> [Required task]: Copy out, from the entries below, each line holding the string "Blender".

> [Material provided]:

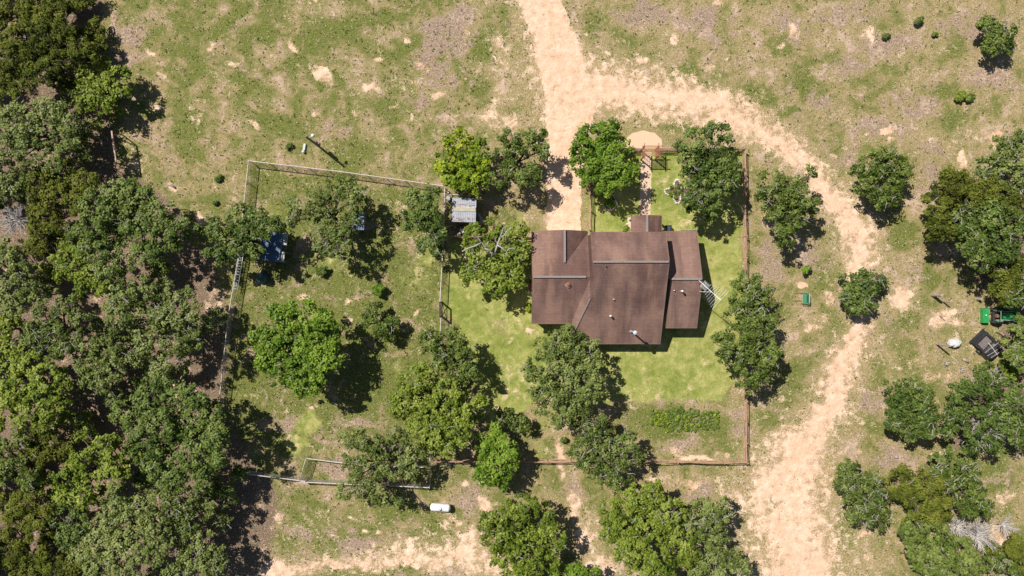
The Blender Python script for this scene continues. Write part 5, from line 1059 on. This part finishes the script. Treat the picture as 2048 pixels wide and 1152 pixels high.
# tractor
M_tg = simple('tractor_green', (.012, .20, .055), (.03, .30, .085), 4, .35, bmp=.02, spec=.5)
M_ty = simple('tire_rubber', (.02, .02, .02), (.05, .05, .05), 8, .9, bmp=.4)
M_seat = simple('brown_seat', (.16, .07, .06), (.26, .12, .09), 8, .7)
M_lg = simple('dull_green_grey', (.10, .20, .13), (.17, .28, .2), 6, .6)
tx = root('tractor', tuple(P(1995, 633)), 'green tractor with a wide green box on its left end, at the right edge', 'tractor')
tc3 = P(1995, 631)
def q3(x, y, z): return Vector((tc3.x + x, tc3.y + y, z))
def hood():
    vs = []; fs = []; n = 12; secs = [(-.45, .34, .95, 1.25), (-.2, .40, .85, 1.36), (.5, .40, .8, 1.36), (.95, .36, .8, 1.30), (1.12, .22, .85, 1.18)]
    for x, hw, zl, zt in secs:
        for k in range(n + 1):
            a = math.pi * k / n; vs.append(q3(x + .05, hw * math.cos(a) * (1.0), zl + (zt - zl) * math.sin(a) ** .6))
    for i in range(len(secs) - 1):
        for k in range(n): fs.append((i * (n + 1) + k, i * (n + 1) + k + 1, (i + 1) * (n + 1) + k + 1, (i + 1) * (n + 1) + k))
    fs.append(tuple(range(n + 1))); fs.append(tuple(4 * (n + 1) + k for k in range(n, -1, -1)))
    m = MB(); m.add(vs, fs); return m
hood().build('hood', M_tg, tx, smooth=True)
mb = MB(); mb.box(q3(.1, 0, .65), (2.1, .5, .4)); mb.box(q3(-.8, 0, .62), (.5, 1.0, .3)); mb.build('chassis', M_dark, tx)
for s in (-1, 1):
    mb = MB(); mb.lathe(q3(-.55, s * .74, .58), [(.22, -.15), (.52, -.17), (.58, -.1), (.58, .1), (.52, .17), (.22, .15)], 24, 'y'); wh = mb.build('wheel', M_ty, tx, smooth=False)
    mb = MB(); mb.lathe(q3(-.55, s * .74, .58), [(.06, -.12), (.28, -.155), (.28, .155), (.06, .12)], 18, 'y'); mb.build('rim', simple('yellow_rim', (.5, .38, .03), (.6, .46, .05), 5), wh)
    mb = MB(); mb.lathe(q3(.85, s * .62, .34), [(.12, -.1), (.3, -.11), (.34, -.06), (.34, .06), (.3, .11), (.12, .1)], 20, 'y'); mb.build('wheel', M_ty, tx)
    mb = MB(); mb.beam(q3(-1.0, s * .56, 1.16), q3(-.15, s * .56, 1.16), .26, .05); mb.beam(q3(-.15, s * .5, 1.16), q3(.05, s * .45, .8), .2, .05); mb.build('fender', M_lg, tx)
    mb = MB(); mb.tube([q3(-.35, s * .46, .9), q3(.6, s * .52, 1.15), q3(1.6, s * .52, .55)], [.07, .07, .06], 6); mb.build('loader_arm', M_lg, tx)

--

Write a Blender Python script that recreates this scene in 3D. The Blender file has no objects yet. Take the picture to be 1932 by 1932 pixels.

> [Response for this exercise]:
The Blender Python script for this scene continues. Write part 5, from line 1059 on. This part finishes the script. Treat the picture as 2048 pixels wide and 1152 pixels high.
Write a Blender Python script that recreates this scene in 3D. The Blender file has no objects yet. Take the picture to be 1932 by 1932 pixels.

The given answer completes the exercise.